Transcribe every line, keeping it exact.

Material provided:
########
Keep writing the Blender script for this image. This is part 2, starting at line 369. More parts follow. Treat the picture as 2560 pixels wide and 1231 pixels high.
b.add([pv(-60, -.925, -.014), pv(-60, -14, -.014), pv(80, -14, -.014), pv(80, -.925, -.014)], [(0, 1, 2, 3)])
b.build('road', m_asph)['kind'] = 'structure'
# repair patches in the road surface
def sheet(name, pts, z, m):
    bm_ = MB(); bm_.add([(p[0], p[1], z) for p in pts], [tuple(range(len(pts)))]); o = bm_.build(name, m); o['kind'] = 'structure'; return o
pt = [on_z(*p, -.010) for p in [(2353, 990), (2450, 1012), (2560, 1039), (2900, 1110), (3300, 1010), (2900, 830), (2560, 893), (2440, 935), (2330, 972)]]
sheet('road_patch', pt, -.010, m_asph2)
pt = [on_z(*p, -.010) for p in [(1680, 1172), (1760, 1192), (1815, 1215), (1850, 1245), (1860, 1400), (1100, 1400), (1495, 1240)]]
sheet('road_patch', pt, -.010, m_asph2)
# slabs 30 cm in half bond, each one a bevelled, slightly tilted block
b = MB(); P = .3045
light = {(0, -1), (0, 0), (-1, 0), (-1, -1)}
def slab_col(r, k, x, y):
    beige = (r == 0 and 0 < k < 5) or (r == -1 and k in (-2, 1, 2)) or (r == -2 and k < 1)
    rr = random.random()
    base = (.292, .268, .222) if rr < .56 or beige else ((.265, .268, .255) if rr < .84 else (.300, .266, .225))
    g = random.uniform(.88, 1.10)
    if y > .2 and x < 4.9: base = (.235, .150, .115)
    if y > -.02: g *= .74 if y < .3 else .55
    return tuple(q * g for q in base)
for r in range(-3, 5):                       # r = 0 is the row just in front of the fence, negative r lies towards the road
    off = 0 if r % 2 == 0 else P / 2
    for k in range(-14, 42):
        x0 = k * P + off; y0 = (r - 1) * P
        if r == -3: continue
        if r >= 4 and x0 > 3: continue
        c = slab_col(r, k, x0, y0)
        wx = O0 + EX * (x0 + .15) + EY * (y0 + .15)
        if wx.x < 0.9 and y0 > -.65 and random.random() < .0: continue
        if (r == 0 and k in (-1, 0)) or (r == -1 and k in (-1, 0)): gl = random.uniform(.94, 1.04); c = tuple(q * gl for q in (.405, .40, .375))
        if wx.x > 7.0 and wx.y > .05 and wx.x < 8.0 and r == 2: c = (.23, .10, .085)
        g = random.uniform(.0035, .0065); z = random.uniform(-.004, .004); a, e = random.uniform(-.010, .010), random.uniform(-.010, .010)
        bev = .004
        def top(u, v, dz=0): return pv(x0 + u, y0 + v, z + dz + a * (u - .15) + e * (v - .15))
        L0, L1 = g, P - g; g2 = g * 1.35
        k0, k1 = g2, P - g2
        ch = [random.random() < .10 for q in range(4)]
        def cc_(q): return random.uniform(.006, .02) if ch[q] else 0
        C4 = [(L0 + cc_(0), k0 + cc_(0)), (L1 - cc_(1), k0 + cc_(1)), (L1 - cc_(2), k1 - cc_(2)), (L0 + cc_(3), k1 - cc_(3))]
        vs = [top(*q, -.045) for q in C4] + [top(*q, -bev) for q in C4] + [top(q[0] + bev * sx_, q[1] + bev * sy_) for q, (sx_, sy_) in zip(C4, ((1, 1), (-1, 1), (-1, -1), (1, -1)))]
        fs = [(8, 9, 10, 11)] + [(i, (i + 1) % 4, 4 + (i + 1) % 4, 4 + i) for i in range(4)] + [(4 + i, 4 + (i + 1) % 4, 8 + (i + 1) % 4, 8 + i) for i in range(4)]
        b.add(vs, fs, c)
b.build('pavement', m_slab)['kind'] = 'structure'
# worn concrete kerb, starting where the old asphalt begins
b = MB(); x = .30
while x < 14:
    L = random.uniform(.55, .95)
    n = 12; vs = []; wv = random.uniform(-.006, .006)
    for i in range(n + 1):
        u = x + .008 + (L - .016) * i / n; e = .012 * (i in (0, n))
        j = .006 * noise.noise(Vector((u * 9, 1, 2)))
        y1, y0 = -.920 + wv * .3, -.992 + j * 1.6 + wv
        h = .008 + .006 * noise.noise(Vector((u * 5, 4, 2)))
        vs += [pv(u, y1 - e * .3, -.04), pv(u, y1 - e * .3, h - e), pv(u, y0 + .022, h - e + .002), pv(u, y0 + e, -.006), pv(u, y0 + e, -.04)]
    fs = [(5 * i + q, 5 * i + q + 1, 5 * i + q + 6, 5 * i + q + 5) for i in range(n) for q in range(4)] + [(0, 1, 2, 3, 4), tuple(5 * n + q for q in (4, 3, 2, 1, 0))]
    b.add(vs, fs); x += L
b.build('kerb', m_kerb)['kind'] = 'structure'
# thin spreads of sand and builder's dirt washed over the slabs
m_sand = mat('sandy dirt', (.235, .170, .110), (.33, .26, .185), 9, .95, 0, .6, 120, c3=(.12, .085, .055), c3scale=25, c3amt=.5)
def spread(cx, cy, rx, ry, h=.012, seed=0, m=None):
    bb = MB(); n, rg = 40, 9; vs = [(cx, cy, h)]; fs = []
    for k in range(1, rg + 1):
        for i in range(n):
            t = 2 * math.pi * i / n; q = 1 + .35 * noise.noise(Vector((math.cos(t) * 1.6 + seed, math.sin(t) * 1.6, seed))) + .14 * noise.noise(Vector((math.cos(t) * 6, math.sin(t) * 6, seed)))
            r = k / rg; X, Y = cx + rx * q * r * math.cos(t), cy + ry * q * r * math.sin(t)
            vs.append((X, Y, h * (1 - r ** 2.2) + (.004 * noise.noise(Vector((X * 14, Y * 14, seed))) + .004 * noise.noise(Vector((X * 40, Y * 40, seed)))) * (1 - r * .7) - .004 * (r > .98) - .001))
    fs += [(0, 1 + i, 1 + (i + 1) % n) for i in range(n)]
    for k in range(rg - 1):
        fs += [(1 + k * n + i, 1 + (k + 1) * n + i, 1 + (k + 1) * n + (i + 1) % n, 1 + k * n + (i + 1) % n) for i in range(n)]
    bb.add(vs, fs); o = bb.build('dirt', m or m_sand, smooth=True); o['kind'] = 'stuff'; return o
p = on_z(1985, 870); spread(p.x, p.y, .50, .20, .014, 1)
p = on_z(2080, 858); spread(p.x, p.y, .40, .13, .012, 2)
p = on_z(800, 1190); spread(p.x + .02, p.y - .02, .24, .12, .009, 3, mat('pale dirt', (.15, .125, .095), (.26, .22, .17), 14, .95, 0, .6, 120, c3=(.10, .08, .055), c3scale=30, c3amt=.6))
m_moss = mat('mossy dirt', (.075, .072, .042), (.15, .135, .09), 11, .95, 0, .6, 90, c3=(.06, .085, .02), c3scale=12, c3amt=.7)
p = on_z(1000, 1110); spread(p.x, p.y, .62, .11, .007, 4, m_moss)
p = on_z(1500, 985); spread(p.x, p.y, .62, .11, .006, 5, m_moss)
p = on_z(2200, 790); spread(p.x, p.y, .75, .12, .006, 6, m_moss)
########
Reply:
Keep writing the Blender script for this image. This is part 2, starting at line 369. More parts follow. Treat the picture as 2560 pixels wide and 1231 pixels high.
b.add([pv(-60, -.925, -.014), pv(-60, -14, -.014), pv(80, -14, -.014), pv(80, -.925, -.014)], [(0, 1, 2, 3)])
b.build('road', m_asph)['kind'] = 'structure'
# repair patches in the road surface
def sheet(name, pts, z, m):
    bm_ = MB(); bm_.add([(p[0], p[1], z) for p in pts], [tuple(range(len(pts)))]); o = bm_.build(name, m); o['kind'] = 'structure'; return o
pt = [on_z(*p, -.010) for p in [(2353, 990), (2450, 1012), (2560, 1039), (2900, 1110), (3300, 1010), (2900, 830), (2560, 893), (2440, 935), (2330, 972)]]
sheet('road_patch', pt, -.010, m_asph2)
pt = [on_z(*p, -.010) for p in [(1680, 1172), (1760, 1192), (1815, 1215), (1850, 1245), (1860, 1400), (1100, 1400), (1495, 1240)]]
sheet('road_patch', pt, -.010, m_asph2)
# slabs 30 cm in half bond, each one a bevelled, slightly tilted block
b = MB(); P = .3045
light = {(0, -1), (0, 0), (-1, 0), (-1, -1)}
def slab_col(r, k, x, y):
    beige = (r == 0 and 0 < k < 5) or (r == -1 and k in (-2, 1, 2)) or (r == -2 and k < 1)
    rr = random.random()
    base = (.292, .268, .222) if rr < .56 or beige else ((.265, .268, .255) if rr < .84 else (.300, .266, .225))
    g = random.uniform(.88, 1.10)
    if y > .2 and x < 4.9: base = (.235, .150, .115)
    if y > -.02: g *= .74 if y < .3 else .55
    return tuple(q * g for q in base)
for r in range(-3, 5):                       # r = 0 is the row just in front of the fence, negative r lies towards the road
    off = 0 if r % 2 == 0 else P / 2
    for k in range(-14, 42):
        x0 = k * P + off; y0 = (r - 1) * P
        if r == -3: continue
        if r >= 4 and x0 > 3: continue
        c = slab_col(r, k, x0, y0)
        wx = O0 + EX * (x0 + .15) + EY * (y0 + .15)
        if wx.x < 0.9 and y0 > -.65 and random.random() < .0: continue
        if (r == 0 and k in (-1, 0)) or (r == -1 and k in (-1, 0)): gl = random.uniform(.94, 1.04); c = tuple(q * gl for q in (.405, .40, .375))
        if wx.x > 7.0 and wx.y > .05 and wx.x < 8.0 and r == 2: c = (.23, .10, .085)
        g = random.uniform(.0035, .0065); z = random.uniform(-.004, .004); a, e = random.uniform(-.010, .010), random.uniform(-.010, .010)
        bev = .004
        def top(u, v, dz=0): return pv(x0 + u, y0 + v, z + dz + a * (u - .15) + e * (v - .15))
        L0, L1 = g, P - g; g2 = g * 1.35
        k0, k1 = g2, P - g2
        ch = [random.random() < .10 for q in range(4)]
        def cc_(q): return random.uniform(.006, .02) if ch[q] else 0
        C4 = [(L0 + cc_(0), k0 + cc_(0)), (L1 - cc_(1), k0 + cc_(1)), (L1 - cc_(2), k1 - cc_(2)), (L0 + cc_(3), k1 - cc_(3))]
        vs = [top(*q, -.045) for q in C4] + [top(*q, -bev) for q in C4] + [top(q[0] + bev * sx_, q[1] + bev * sy_) for q, (sx_, sy_) in zip(C4, ((1, 1), (-1, 1), (-1, -1), (1, -1)))]
        fs = [(8, 9, 10, 11)] + [(i, (i + 1) % 4, 4 + (i + 1) % 4, 4 + i) for i in range(4)] + [(4 + i, 4 + (i + 1) % 4, 8 + (i + 1) % 4, 8 + i) for i in range(4)]
        b.add(vs, fs, c)
b.build('pavement', m_slab)['kind'] = 'structure'
# worn concrete kerb, starting where the old asphalt begins
b = MB(); x = .30
while x < 14:
    L = random.uniform(.55, .95)
    n = 12; vs = []; wv = random.uniform(-.006, .006)
    for i in range(n + 1):
        u = x + .008 + (L - .016) * i / n; e = .012 * (i in (0, n))
        j = .006 * noise.noise(Vector((u * 9, 1, 2)))
        y1, y0 = -.920 + wv * .3, -.992 + j * 1.6 + wv
        h = .008 + .006 * noise.noise(Vector((u * 5, 4, 2)))
        vs += [pv(u, y1 - e * .3, -.04), pv(u, y1 - e * .3, h - e), pv(u, y0 + .022, h - e + .002), pv(u, y0 + e, -.006), pv(u, y0 + e, -.04)]
    fs = [(5 * i + q, 5 * i + q + 1, 5 * i + q + 6, 5 * i + q + 5) for i in range(n) for q in range(4)] + [(0, 1, 2, 3, 4), tuple(5 * n + q for q in (4, 3, 2, 1, 0))]
    b.add(vs, fs); x += L
b.build('kerb', m_kerb)['kind'] = 'structure'
# thin spreads of sand and builder's dirt washed over the slabs
m_sand = mat('sandy dirt', (.235, .170, .110), (.33, .26, .185), 9, .95, 0, .6, 120, c3=(.12, .085, .055), c3scale=25, c3amt=.5)
def spread(cx, cy, rx, ry, h=.012, seed=0, m=None):
    bb = MB(); n, rg = 40, 9; vs = [(cx, cy, h)]; fs = []
    for k in range(1, rg + 1):
        for i in range(n):
            t = 2 * math.pi * i / n; q = 1 + .35 * noise.noise(Vector((math.cos(t) * 1.6 + seed, math.sin(t) * 1.6, seed))) + .14 * noise.noise(Vector((math.cos(t) * 6, math.sin(t) * 6, seed)))
            r = k / rg; X, Y = cx + rx * q * r * math.cos(t), cy + ry * q * r * math.sin(t)
            vs.append((X, Y, h * (1 - r ** 2.2) + (.004 * noise.noise(Vector((X * 14, Y * 14, seed))) + .004 * noise.noise(Vector((X * 40, Y * 40, seed)))) * (1 - r * .7) - .004 * (r > .98) - .001))
    fs += [(0, 1 + i, 1 + (i + 1) % n) for i in range(n)]
    for k in range(rg - 1):
        fs += [(1 + k * n + i, 1 + (k + 1) * n + i, 1 + (k + 1) * n + (i + 1) % n, 1 + k * n + (i + 1) % n) for i in range(n)]
    bb.add(vs, fs); o = bb.build('dirt', m or m_sand, smooth=True); o['kind'] = 'stuff'; return o
p = on_z(1985, 870); spread(p.x, p.y, .50, .20, .014, 1)
p = on_z(2080, 858); spread(p.x, p.y, .40, .13, .012, 2)
p = on_z(800, 1190); spread(p.x + .02, p.y - .02, .24, .12, .009, 3, mat('pale dirt', (.15, .125, .095), (.26, .22, .17), 14, .95, 0, .6, 120, c3=(.10, .08, .055), c3scale=30, c3amt=.6))
m_moss = mat('mossy dirt', (.075, .072, .042), (.15, .135, .09), 11, .95, 0, .6, 90, c3=(.06, .085, .02), c3scale=12, c3amt=.7)
p = on_z(1000, 1110); spread(p.x, p.y, .62, .11, .007, 4, m_moss)
p = on_z(1500, 985); spread(p.x, p.y, .62, .11, .006, 5, m_moss)
p = on_z(2200, 790); spread(p.x, p.y, .75, .12, .006, 6, m_moss)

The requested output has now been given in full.